Smoke Posted June 27, 2006 Report Posted June 27, 2006 I want to ask all a question. When we program a machine we make sure all interlocks are good (the machine is safe to operate). Do you any of you consider when maintenance is working on the machine in a less than safe condition? They may have a door off with a key in the safety switch, or the machine partly disassemble in an attempt to do manual motions to view the problem they are having. Have you done or seen the wrong HMI button pushed and the result or the motion isn't as expected.? Have you considered redundant manual motion buttons or a pop-up to ask if that is the motion that is truly wanted (on potentially harmful motion) knowing that the machine is safe with all guards, light curtain and tooling etc. Doing this to make maintenance think of what they moving before it moves. I would like to here your responses and the things you are doing. Thanks
Ron_Smith Posted June 27, 2006 Report Posted June 27, 2006 I'm pretty stingy with manual machine functions. I would rather be called out to a machine and force something or provide a temporary jog function then take a chance of someone getting hurt. Side note: We're a manufacturing plant and all of our machinery is stand alone. So no single piece of machinery being down for a couple of hours dramatically affects production.

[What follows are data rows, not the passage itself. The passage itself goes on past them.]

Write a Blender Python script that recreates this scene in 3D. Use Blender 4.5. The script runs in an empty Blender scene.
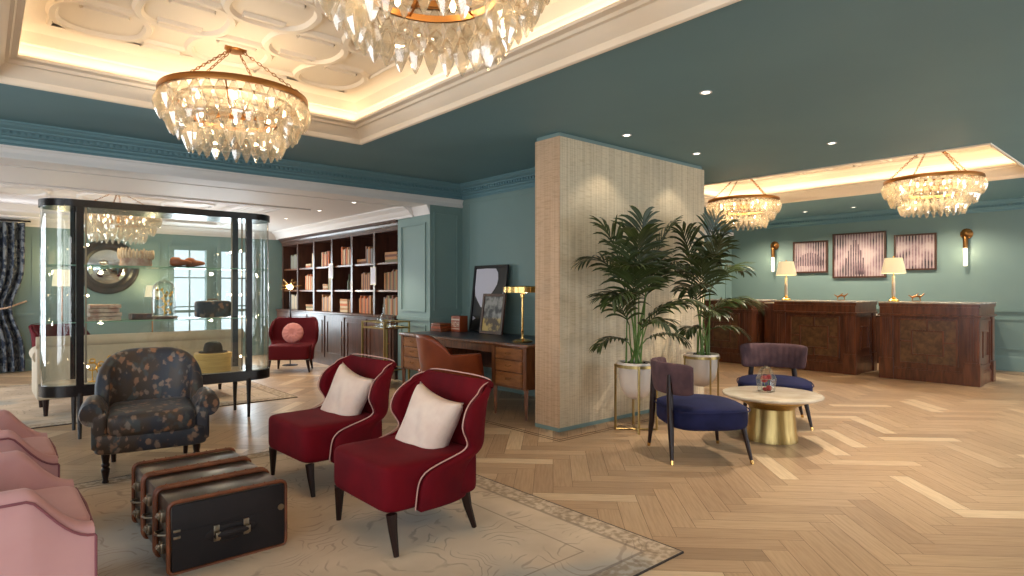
import bpy, bmesh, math, random
from mathutils import Vector, Matrix, noise
PI = math.pi
rnd = random.Random(7)
SC = bpy.context.scene
COL = SC.collection

# ------------------------------------------------------------------ camera
Hc, FPX = 1.30, 608.0
YAW = math.radians(48.86)
cam_d = bpy.data.cameras.new('camera')
cam = bpy.data.objects.new('camera', cam_d)
COL.objects.link(cam)
cam.location = (0, 0, Hc)
cam.rotation_euler = (PI/2, 0, YAW - PI/2)
cam_d.sensor_width = 36
cam_d.lens = 36*FPX/1024
cam_d.shift_y = 2/1024
cam_d.clip_start = .05
SC.camera = cam
SC.view_settings.view_transform = 'Standard'
SC.view_settings.look = 'None'
SC.view_settings.gamma = 1
SC.view_settings.use_curve_mapping = False
SC.view_settings.exposure = 0.75
try:
    SC.cycles.use_denoising = True
    SC.cycles.max_bounces = 10
    SC.cycles.diffuse_bounces = 5
    SC.cycles.transparent_max_bounces = 24
    SC.cycles.sample_clamp_indirect = 6
    SC.cycles.caustics_reflective = False
    SC.cycles.caustics_refractive = False
except Exception:
    pass

# ------------------------------------------------------------------ materials
def s2l(v): return v/12.92 if v <= .04045 else ((v+.055)/1.055)**2.4
def C(r, g, b): return (s2l(r/255), s2l(g/255), s2l(b/255), 1)

def mat(name, col, rough=.5, metal=0., col2=None, scale=6., bump=0., bscale=None, sheen=0., coat=0., stretch=None, spec=None, emit=None, estr=0., detail=4., lo=.35, hi=.65):
    m = bpy.data.materials.new(name); m.use_nodes = True
    nt = m.node_tree; N = nt.nodes; L = nt.links
    p = N['Principled BSDF']
    p.inputs['Base Color'].default_value = col
    p.inputs['Roughness'].default_value = rough
    p.inputs['Metallic'].default_value = metal
    if spec is not None: p.inputs['Specular IOR Level'].default_value = spec
    if sheen:
        p.inputs['Sheen Weight'].default_value = sheen; p.inputs['Sheen Roughness'].default_value = .4
        p.inputs['Sheen Tint'].default_value = tuple(min(1, c*2.5+.08) for c in col[:3])+(1,)
    if coat: p.inputs['Coat Weight'].default_value = coat; p.inputs['Coat Roughness'].default_value = .15
    if emit: p.inputs['Emission Color'].default_value = emit; p.inputs['Emission Strength'].default_value = estr
    if col2 or bump:
        tc = N.new('ShaderNodeTexCoord'); mp = N.new('ShaderNodeMapping')
        L.new(tc.outputs['Object'], mp.inputs['Vector'])
        if stretch: mp.inputs['Scale'].default_value = stretch
        if col2:
            n = N.new('ShaderNodeTexNoise'); n.inputs['Scale'].default_value = scale; n.inputs['Detail'].default_value = detail
            L.new(mp.outputs[0], n.inputs['Vector'])
            r = N.new('ShaderNodeValToRGB'); L.new(n.outputs['Fac'], r.inputs[0])
            r.color_ramp.elements[0].position = lo; r.color_ramp.elements[1].position = hi
            r.color_ramp.elements[0].color = col; r.color_ramp.elements[1].color = col2
            L.new(r.outputs[0], p.inputs['Base Color'])
        if bump:
            n2 = N.new('ShaderNodeTexNoise'); n2.inputs['Scale'].default_value = bscale or scale*4; n2.inputs['Detail'].default_value = 3
            L.new(mp.outputs[0], n2.inputs['Vector'])
            b = N.new('ShaderNodeBump'); b.inputs['Strength'].default_value = bump; b.inputs['Distance'].default_value = .01
            L.new(n2.outputs['Fac'], b.inputs['Height']); L.new(b.outputs[0], p.inputs['Normal'])
    return m

def glass_mat(name, tint=(.96,.99,.98,1), refl=.35, rough=.02, translucent=0., tcol=(1,.9,.7,1), base=.04):
    m = bpy.data.materials.new(name); m.use_nodes = True
    nt = m.node_tree; N = nt.nodes; L = nt.links
    for n in list(N): N.remove(n)
    out = N.new('ShaderNodeOutputMaterial')
    tr = N.new('ShaderNodeBsdfTransparent'); tr.inputs[0].default_value = tint
    gl = N.new('ShaderNodeBsdfGlossy'); gl.inputs['Roughness'].default_value = rough
    lw = N.new('ShaderNodeLayerWeight'); lw.inputs[0].default_value = .35
    mu = N.new('ShaderNodeMath'); mu.operation = 'MULTIPLY_ADD'; mu.inputs[1].default_value = refl; mu.inputs[2].default_value = base
    L.new(lw.outputs['Facing'], mu.inputs[0])
    mx = N.new('ShaderNodeMixShader'); L.new(mu.outputs[0], mx.inputs[0]); L.new(tr.outputs[0], mx.inputs[1]); L.new(gl.outputs[0], mx.inputs[2])
    last = mx
    if translucent:
        tl = N.new('ShaderNodeBsdfTranslucent'); tl.inputs[0].default_value = tcol
        m2 = N.new('ShaderNodeMixShader'); m2.inputs[0].default_value = translucent
        L.new(mx.outputs[0], m2.inputs[1]); L.new(tl.outputs[0], m2.inputs[2]); last = m2
    L.new(last.outputs[0], out.inputs[0])
    return m

def emis(name, col, s):
    m = bpy.data.materials.new(name); m.use_nodes = True
    nt = m.node_tree; N = nt.nodes
    for n in list(N): N.remove(n)
    o = N.new('ShaderNodeOutputMaterial'); e = N.new('ShaderNodeEmission'); e.inputs[0].default_value = col; e.inputs[1].default_value = s
    nt.links.new(e.outputs[0], o.inputs[0]); return m

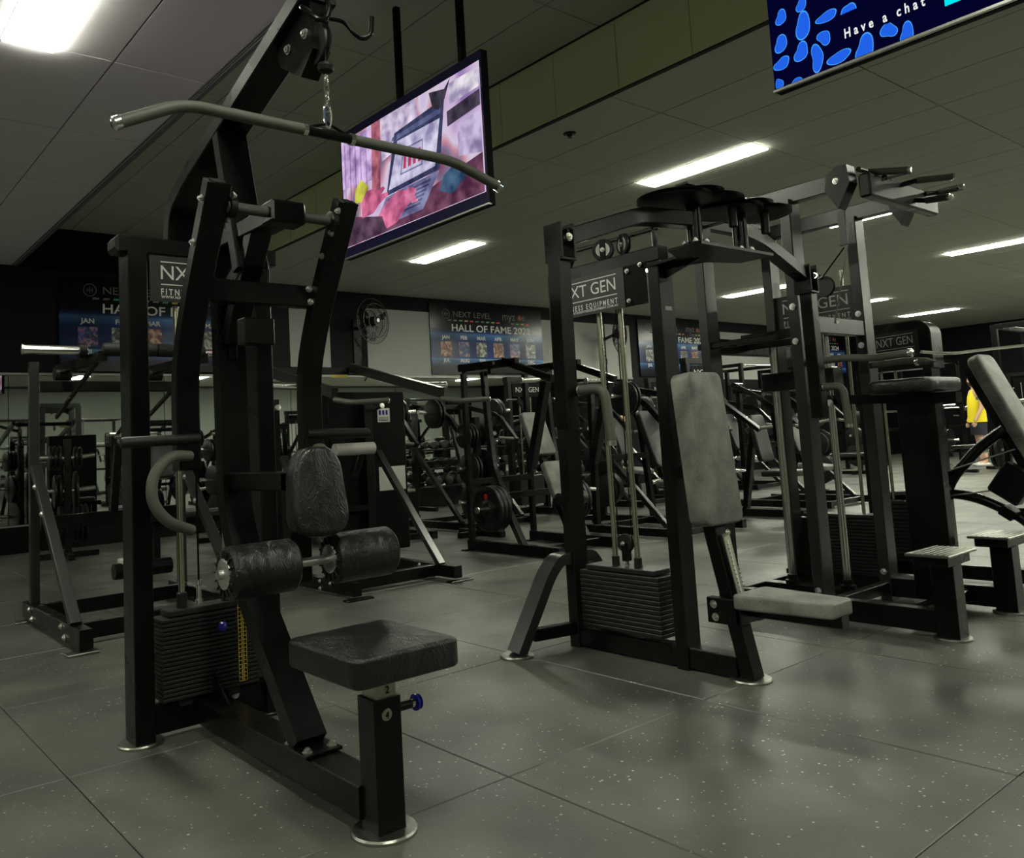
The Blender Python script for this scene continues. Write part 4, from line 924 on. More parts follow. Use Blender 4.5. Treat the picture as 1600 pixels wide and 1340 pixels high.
# pull-up head
for x in (CL, CR):
    hb = part(C, 'head_bracket', MB().add([(x+s_*.04, y, z) for s_ in (-1, 1) for y, z in ((2.05, 2.15), (2.04, 2.23), (1.98, 2.265), (1.93, 2.26), (1.92, 2.17), (1.99, 2.05))], [(0, 1, 2, 3, 4, 5), (11, 10, 9, 8, 7, 6)]+[(i, 6+i, 6+(i+1) % 6, (i+1) % 6) for i in range(6)]), STEEL, smooth=0)
    part(hb, 'bracket_bolt', MB().bolt((x-.041, 1.99, 2.19), (-1, 0, 0), .012, .010), CHROME)
part(C, 'head_beam', MB().box((CL, 1.84, 2.085), (CR+.08, 1.90, 2.205), .01), STEEL)
def grip(par, p0, p1, p2, r=.017):
    part(par, 'grip_stem', MB().tube(fillet([p0, p1], .01), .013, 12), STEEL)
    g = part(par, 'pull_up_grip', MB().tube([p1, p2], r, 14), FOAM); d = (V(p2)-V(p1)).normalized()
    part(g, 'grip_cap', MB().lathe(p2, d, [(0, r+.002), (.012, r+.002), (.014, r*.6)], 14), CHROME)
grip(C, (4.12, 1.90, 2.235), (4.22, 1.90, 2.235), (4.25, 1.72, 2.20))
grip(C, (4.14, 1.88, 2.12), (4.26, 1.84, 2.20), (4.40, 1.80, 2.24))
grip(C, (4.45, 1.84, 2.19), (4.48, 1.78, 2.20), (4.60, 1.66, 2.205))
grip(C, (4.72, 1.84, 2.18), (4.80, 1.80, 2.19), (4.70, 1.66, 2.165))
grip(C, (4.60, 1.84, 2.13), (4.58, 1.78, 2.11), (4.54, 1.66, 2.09))
for x, z_ in ((CM, 1.93),):
    part(C, 'head_pulley', MB().lathe((x-.01, 2.30, 1.74), (1, 0, 0), [(0, .02), (0, .055), (.006, .058), (.012, .046), (.018, .058), (.024, .055), (.024, .02)], 24), CAST)
    part(C, 'pulley_plate', MB().box((4.14, 2.0, 1.88), (4.15, 2.04, 2.06), .002), LITP)
    part(C, 'head_cable', MB().tube([(4.16, 2.03, 1.87), (CM, 2.32, 1.78)], .004, 6), BLK)
    part(C, 'chain_cable', MB().tube([(4.20, 2.0, 2.0), (4.33, 2.2, 1.52)], .0045, 6), ZINC)
# ---------------------------------------------------------------- D: incline row machine at the right edge
D = thing('seated_row_machine', 'black cable machine with rounded NXT GEN hood and long grey incline pad', 'gym machine', (5.55, 2.4, 0))
def hood(par, x0, x1, y0, y1, z0, z1):
    """shroud with a rounded top towards -y"""
    pr = [(y1, z0), (y1, z1-.06), (y1-.10, z1)] + [(y0+.09+.09*math.cos(a), z1-.09+.09*math.sin(a)) for a in [PI/2+i*PI/16 for i in range(9)]] + [(y0, z0)]
    n = len(pr); mb = MB(); mb.add([(x, y, z) for x in (x0, x1) for y, z in pr], [tuple(range(n)), tuple(range(n, 2*n))[::-1]]+[(i, n+i, n+(i+1) % n, (i+1) % n) for i in range(n)])
    h = part(par, 'hood', mb, STEEL, 'black rounded sheet-metal hood', 40)
    rim = MB(); pts = [(x0, y, z) for y, z in pr]; rim.sweep(pts, [(-.004, -.004), (.004, -.004), (.004, .004), (-.004, .004)], up=(1, 0, 0)); part(h, 'hood_rim', rim, GRIP, smooth=0)
    return h
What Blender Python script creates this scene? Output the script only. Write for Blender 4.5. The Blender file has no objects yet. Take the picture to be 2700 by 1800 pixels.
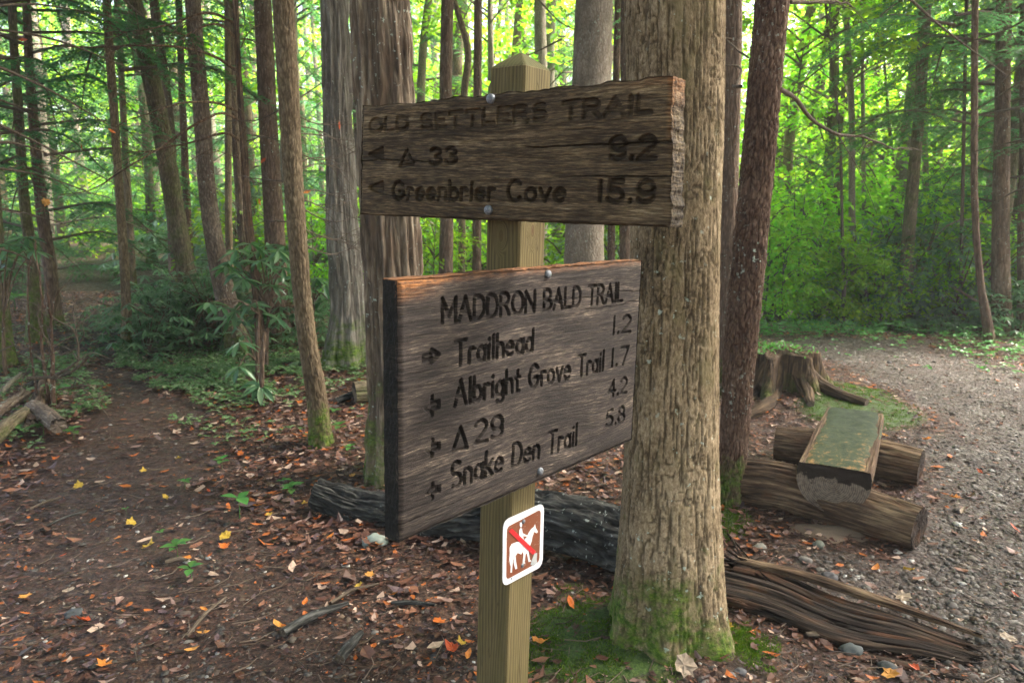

Groo Posted June 29, 2006 Report Posted June 29, 2006 Firstly when any item of plant is opened the driving power should be off. Any manual override should not be allowed on HMI's, it should be local hard-wired push buttons, usually two that have to be pushed at the same time, ensuring hands are out of the machine. Safety relays such as Pilz etc are a must. Saying all that I have no idea what type of machine you are talking about.